[SUPPLIED INFORMATION]
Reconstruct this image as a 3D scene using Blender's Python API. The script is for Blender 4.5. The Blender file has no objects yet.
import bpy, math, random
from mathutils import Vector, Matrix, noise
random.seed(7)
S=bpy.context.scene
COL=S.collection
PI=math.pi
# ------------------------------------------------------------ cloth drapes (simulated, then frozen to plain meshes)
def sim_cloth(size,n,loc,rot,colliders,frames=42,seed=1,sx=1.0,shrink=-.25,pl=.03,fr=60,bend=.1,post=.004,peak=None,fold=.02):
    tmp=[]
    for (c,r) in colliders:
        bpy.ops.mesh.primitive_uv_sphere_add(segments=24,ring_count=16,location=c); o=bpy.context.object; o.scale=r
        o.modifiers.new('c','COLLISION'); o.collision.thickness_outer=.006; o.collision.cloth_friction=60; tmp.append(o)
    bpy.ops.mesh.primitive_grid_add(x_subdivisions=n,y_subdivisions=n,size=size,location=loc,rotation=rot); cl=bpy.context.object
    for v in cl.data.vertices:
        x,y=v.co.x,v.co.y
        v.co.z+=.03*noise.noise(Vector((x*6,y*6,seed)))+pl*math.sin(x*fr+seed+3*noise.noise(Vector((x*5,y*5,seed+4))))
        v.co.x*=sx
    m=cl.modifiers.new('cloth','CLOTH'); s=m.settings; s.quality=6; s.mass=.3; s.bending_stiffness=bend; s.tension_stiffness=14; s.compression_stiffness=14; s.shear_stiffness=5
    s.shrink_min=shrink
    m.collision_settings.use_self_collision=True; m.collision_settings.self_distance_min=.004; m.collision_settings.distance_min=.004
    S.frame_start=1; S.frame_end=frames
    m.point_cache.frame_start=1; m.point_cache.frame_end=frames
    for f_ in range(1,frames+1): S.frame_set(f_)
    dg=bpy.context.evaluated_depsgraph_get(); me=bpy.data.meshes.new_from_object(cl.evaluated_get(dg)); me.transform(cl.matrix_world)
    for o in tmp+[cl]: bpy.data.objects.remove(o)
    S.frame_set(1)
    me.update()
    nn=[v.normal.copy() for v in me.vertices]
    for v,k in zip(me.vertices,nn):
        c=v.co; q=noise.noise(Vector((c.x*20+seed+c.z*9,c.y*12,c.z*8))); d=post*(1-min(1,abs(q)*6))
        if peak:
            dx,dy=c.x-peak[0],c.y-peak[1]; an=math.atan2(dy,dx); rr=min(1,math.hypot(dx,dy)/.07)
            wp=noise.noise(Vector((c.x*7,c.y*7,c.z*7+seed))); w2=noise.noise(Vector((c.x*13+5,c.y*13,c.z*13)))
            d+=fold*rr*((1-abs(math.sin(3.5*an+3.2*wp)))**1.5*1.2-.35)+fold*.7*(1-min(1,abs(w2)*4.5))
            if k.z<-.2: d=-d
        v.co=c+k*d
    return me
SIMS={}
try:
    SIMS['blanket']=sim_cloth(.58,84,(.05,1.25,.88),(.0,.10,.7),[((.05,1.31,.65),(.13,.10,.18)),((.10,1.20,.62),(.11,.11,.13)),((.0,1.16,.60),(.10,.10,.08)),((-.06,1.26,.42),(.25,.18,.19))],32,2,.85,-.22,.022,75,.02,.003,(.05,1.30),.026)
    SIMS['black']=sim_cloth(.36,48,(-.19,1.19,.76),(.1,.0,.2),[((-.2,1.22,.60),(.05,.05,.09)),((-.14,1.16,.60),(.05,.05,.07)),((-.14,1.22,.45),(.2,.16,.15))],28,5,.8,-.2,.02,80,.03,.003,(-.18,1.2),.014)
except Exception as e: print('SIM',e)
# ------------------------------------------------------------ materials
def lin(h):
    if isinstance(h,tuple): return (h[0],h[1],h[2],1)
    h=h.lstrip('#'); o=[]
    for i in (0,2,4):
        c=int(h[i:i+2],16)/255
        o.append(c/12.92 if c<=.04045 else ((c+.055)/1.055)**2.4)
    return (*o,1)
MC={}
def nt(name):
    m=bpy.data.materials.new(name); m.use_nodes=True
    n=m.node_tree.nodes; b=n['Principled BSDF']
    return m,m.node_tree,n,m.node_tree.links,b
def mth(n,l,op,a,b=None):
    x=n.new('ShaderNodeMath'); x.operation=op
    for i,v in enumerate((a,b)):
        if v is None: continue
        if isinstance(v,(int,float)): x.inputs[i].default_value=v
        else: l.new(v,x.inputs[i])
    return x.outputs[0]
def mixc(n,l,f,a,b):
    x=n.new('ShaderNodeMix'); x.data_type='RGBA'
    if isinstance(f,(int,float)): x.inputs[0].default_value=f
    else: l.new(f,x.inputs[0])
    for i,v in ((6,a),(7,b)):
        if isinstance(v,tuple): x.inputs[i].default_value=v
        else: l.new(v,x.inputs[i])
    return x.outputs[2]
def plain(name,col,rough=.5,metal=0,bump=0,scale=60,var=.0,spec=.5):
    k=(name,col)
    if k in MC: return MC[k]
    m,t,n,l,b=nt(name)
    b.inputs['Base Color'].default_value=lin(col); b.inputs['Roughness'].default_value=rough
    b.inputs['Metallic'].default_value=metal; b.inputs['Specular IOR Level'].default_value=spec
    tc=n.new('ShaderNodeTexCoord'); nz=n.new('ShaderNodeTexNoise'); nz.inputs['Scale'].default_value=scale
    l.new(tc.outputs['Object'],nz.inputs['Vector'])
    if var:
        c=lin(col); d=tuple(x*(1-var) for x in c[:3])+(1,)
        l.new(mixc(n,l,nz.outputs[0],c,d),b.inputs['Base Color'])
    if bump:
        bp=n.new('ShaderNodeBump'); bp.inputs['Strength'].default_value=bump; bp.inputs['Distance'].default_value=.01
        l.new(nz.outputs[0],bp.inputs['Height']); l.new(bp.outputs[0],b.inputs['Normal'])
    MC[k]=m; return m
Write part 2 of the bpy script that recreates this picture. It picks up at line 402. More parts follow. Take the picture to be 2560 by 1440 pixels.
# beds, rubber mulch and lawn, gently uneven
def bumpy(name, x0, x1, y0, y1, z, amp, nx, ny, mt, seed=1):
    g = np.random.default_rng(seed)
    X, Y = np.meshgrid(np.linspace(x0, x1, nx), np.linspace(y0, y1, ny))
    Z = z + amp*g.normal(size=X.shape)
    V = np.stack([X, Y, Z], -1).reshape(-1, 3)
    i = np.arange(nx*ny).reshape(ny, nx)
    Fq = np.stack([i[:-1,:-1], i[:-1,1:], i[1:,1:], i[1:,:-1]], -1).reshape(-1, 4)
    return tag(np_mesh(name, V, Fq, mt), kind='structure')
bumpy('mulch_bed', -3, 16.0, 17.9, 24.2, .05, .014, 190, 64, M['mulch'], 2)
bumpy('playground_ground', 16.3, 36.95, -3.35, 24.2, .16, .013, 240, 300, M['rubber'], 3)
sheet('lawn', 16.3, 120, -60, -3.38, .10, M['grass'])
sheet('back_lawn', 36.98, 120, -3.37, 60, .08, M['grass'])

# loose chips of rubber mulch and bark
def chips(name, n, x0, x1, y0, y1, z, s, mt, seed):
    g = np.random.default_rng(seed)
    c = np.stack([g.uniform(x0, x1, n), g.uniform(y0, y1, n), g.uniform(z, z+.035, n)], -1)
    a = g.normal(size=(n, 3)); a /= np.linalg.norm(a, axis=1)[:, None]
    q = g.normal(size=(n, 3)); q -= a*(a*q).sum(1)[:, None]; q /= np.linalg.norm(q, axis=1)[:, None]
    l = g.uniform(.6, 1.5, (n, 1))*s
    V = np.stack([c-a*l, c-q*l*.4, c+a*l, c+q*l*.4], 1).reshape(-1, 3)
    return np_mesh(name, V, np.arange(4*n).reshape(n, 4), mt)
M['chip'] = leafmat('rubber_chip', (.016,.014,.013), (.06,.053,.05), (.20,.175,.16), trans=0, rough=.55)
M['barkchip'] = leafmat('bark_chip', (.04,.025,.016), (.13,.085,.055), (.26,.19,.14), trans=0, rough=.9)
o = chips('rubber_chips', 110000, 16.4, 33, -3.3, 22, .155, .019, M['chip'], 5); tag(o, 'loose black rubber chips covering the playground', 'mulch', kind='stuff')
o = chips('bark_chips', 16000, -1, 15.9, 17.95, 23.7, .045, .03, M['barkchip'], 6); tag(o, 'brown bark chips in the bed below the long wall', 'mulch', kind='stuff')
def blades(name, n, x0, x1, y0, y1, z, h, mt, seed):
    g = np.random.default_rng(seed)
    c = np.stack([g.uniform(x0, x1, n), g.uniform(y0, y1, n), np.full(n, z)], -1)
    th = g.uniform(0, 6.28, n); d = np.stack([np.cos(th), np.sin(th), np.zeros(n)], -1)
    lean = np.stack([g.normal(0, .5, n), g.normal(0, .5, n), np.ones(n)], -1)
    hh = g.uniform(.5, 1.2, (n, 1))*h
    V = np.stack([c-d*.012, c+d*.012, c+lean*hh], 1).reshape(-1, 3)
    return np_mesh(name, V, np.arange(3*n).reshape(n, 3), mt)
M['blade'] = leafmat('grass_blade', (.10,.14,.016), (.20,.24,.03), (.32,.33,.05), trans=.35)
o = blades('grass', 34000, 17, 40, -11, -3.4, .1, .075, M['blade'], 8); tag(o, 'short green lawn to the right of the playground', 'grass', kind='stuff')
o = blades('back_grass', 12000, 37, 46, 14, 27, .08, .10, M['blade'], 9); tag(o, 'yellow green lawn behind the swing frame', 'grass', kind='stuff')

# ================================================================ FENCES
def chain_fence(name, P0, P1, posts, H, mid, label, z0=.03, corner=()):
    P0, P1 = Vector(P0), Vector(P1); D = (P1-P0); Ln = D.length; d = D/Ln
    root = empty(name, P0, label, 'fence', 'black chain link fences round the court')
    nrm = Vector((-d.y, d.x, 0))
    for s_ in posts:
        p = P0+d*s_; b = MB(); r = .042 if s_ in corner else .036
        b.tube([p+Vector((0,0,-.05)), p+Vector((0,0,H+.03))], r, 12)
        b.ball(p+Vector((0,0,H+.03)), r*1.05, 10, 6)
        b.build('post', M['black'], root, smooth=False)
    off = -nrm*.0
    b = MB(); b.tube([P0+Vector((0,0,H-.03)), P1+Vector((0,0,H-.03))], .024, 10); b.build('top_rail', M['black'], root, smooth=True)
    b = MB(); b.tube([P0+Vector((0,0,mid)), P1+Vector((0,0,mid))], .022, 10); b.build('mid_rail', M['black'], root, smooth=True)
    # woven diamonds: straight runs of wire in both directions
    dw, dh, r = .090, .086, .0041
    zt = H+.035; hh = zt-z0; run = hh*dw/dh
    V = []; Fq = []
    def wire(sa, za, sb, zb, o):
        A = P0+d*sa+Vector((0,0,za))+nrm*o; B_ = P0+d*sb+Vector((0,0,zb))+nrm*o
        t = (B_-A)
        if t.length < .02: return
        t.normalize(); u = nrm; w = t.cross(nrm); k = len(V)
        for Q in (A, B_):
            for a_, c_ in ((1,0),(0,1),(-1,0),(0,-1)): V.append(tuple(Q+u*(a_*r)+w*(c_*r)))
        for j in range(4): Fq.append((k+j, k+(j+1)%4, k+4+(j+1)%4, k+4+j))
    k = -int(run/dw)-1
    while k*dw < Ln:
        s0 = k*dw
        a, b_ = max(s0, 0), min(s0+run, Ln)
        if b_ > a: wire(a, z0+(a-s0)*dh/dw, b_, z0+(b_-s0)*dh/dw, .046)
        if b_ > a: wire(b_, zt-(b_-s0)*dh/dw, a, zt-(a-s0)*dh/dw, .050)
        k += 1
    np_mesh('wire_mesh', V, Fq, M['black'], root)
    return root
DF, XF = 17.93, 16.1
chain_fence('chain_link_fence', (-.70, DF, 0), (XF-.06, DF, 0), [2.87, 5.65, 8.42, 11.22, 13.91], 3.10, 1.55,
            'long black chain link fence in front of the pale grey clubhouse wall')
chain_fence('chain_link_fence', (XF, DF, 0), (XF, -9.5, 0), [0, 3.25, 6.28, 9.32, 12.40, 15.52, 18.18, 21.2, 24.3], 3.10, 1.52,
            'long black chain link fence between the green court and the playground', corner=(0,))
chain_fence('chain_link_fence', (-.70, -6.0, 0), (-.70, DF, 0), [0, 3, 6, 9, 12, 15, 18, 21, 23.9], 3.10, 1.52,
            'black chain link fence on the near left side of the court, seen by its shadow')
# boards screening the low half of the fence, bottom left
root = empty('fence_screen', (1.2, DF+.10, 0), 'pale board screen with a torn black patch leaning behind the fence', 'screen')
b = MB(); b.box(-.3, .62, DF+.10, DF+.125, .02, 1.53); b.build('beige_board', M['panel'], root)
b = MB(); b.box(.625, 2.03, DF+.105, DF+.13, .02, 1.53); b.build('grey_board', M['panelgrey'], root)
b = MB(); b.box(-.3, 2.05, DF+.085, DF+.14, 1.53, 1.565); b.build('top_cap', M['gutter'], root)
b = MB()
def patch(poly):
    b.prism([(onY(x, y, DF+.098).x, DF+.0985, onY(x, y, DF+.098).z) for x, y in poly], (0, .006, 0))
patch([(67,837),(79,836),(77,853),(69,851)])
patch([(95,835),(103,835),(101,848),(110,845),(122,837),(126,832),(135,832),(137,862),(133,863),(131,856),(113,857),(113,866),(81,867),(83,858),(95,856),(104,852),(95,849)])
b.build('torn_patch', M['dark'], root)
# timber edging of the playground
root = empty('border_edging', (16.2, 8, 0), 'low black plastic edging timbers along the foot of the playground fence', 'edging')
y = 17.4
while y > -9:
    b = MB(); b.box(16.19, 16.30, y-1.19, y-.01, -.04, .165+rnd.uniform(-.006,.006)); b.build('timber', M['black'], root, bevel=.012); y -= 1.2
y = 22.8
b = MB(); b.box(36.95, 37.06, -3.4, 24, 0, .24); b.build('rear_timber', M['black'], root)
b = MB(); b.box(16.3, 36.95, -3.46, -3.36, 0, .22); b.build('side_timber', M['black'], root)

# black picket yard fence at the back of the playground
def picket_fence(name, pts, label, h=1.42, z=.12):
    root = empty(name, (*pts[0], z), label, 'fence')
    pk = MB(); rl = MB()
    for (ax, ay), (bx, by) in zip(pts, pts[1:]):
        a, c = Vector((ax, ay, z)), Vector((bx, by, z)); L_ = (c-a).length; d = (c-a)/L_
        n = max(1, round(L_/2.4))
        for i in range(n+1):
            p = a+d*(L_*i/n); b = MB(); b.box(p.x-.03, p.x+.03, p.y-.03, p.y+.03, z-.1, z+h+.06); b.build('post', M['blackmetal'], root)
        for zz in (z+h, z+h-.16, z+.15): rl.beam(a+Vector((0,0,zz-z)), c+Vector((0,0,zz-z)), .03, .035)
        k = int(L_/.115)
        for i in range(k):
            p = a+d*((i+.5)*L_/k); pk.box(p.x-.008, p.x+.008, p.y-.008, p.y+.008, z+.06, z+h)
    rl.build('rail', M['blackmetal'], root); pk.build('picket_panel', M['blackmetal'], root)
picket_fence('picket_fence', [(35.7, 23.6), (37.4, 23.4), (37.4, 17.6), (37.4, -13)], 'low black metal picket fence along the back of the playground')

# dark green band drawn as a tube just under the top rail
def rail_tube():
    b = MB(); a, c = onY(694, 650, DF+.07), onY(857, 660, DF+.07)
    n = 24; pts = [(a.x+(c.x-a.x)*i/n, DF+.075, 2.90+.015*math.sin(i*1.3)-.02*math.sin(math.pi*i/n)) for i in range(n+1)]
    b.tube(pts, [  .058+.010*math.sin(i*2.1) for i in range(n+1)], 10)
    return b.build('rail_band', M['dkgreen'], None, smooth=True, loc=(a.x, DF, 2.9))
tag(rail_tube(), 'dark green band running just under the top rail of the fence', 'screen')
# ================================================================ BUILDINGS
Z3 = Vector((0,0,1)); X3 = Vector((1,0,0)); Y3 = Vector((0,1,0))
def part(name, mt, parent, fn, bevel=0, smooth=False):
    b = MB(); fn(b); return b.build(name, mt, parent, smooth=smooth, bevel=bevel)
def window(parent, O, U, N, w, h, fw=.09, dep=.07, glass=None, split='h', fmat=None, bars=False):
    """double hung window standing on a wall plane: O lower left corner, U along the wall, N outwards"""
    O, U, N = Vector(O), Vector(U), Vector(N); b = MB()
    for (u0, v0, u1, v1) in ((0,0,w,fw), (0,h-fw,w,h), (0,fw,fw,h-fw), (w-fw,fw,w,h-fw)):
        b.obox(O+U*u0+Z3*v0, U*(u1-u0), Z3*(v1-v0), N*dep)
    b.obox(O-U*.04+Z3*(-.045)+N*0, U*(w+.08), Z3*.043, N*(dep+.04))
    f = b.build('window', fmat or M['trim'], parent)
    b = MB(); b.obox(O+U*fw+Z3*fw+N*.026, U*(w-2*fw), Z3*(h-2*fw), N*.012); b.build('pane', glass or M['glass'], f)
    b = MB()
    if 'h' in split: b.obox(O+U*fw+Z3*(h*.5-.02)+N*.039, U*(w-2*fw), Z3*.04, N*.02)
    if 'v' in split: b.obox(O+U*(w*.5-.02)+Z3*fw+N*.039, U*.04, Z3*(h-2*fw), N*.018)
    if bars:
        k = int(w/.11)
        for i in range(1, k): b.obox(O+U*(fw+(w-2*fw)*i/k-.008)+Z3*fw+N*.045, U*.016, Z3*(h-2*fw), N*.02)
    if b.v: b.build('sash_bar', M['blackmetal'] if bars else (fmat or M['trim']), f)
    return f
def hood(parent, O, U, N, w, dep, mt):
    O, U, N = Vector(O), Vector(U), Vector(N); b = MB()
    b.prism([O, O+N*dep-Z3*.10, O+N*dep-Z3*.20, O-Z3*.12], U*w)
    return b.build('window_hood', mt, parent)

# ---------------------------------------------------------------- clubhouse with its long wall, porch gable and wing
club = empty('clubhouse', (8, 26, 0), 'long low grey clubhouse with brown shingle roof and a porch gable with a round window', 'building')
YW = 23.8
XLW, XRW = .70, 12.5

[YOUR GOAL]
Beginning with the line that contains "Write part 2" and ending with the line that contains "sheet('back_lawn', 36.98, 120, -3.37, 60, .08, M['grass'])", repeat exactly those lines and no others.

[RESULT FOR THIS TASK]
Write part 2 of the bpy script that recreates this picture. It picks up at line 402. More parts follow. Take the picture to be 2560 by 1440 pixels.
# beds, rubber mulch and lawn, gently uneven
def bumpy(name, x0, x1, y0, y1, z, amp, nx, ny, mt, seed=1):
    g = np.random.default_rng(seed)
    X, Y = np.meshgrid(np.linspace(x0, x1, nx), np.linspace(y0, y1, ny))
    Z = z + amp*g.normal(size=X.shape)
    V = np.stack([X, Y, Z], -1).reshape(-1, 3)
    i = np.arange(nx*ny).reshape(ny, nx)
    Fq = np.stack([i[:-1,:-1], i[:-1,1:], i[1:,1:], i[1:,:-1]], -1).reshape(-1, 4)
    return tag(np_mesh(name, V, Fq, mt), kind='structure')
bumpy('mulch_bed', -3, 16.0, 17.9, 24.2, .05, .014, 190, 64, M['mulch'], 2)
bumpy('playground_ground', 16.3, 36.95, -3.35, 24.2, .16, .013, 240, 300, M['rubber'], 3)
sheet('lawn', 16.3, 120, -60, -3.38, .10, M['grass'])
sheet('back_lawn', 36.98, 120, -3.37, 60, .08, M['grass'])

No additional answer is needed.